Le remaniement ministériel, initialement annoncé pour mercredi, aura finalement lieu jeudi, d'après le porte-parole du gouvernement de transition. Le report est dû aux vives discussions entre le Premier ministre Mohammed Ghannouchi, en désaccord sur l'ampleur du remaniement. Mohammed Ghannouchi serait prêt à congédier les ministres de la Défense, de l'Intérieur et des Affaires étrangères. L'Union générale des travailleurs tunisien (UGTT) souhaiterait le départ d'au moins deux autres ministres issus de l'ancien parti au pouvoir, le Rassemblement constitutionnel démocratique (RCD), titulaires de ministères régaliens.
Des grèves générales
Comme chaque jour depuis le début du mouvement de colère, des milliers de Tunisiens ont encore manifesté mercredi, dans un climat de plus en plus tendu.
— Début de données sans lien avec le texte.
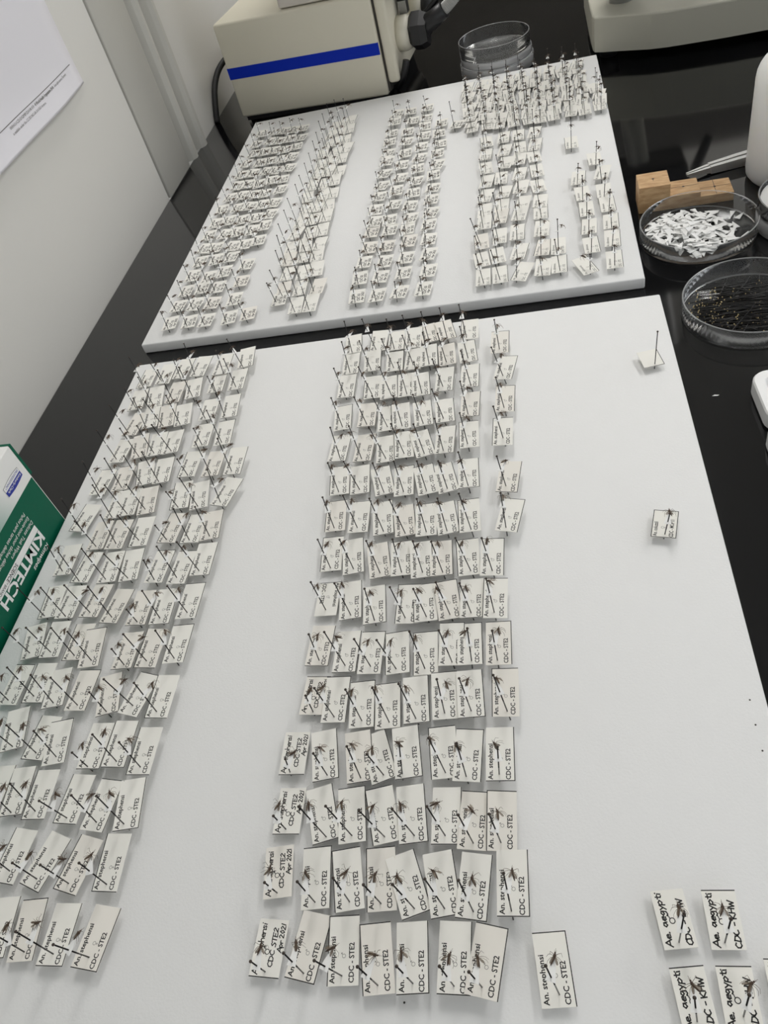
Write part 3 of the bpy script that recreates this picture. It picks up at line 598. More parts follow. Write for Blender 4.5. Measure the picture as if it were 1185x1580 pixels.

Ils exigent la formation d'un nouvel exécutif épuré de tous les ministres ayant servi sous Ben Ali.
Dans la métropole économique de Sfax, bastion historique du syndicalisme tunisien, l'UGTT avait convoqué une "grève générale". Des milliers de travailleurs de tous les secteurs ont ainsi débrayé pour exiger la démission du gouvernement et ils étaient plusieurs milliers à manifester mercredi après-midi. Certains syndicats faisaient état de 50.000 manifestants.
A Sidi Bouzid, foyer de la révolution qui a provoqué la chute du président Ben Ali, au centre-ouest du pays, le syndicat UGTT a appelé à une nouvelle grève générale jeudi.
Ghannouchi contesté
Ce remaniement semble être la dernière carte à jouer pour tenter de calmer la colère de la rue contre la mainmise des caciques du régime Ben Ali sur le gouvernement de transition - formé après la chute du régime de l'ancien président déchu le 14 janvier. Les Tunisiens souhaitent que les anciens ministres de Ben Ali disparaissent du pouvoir. Et ce, alors qu’ils occupent aujourd’hui la plupart des postes-clés, à la Défense, l’Intérieur, la Justice ou aux Affaires étrangères. Certains seraient prêts à démissionner.
Mohammed Ghannouchi, dernier en date des Premiers ministres de Ben Ali, qui a occupé le poste pendant onze ans, et qui assure la transition, est également très contesté par les protestataires qui réclament sa tête. Et ce, en dépit de tous les gages d'ouverture démocratique donnés et des premières mesures sociales annoncées, comme le versement d'une allocation aux chômeurs diplômés de longue durée.
Interpol recherche Ben Ali
En marge de cette actualité politique, la journée de mercredi a aussi été marquée par une décision de la justice tunisienne, qui a lancé un mandat d'arrêt international contre le président déchu Zine El Abidine Ben Ali, ainsi que contre son épouse Leïla Trabelsi et neuf membres de leur famille. Dans la foulée, Interpol a lancé des recherches pour arrêter et localiser l'ex-chef d'Etat. Les époux Ben Ali sont poursuivis pour "acquisition illégale de biens mobiliers et immobiliers" et "transferts illicites de devises à l'étranger", a précisé le ministre de la Justice.
Ben Ali a trouvé refuge en Arabie Saoudite. Son épouse Leïla, honnie par la population pour avoir mis le pays en coupe réglée en faisant main basse sur des pans entiers de l'économie, a également quitté le pays, mais à une date et pour une destination inconnues. D'après des médias canadiens, Belhassen Trabelsi, l'un des proches de Ben Ali visés par un mandat d'arrêt international, serait au canada depuis la semaine dernière. Il résiderait, avec sa femme et ses quatre enfants, dans un hôtel chic à l'ouest de l'île de Montréal.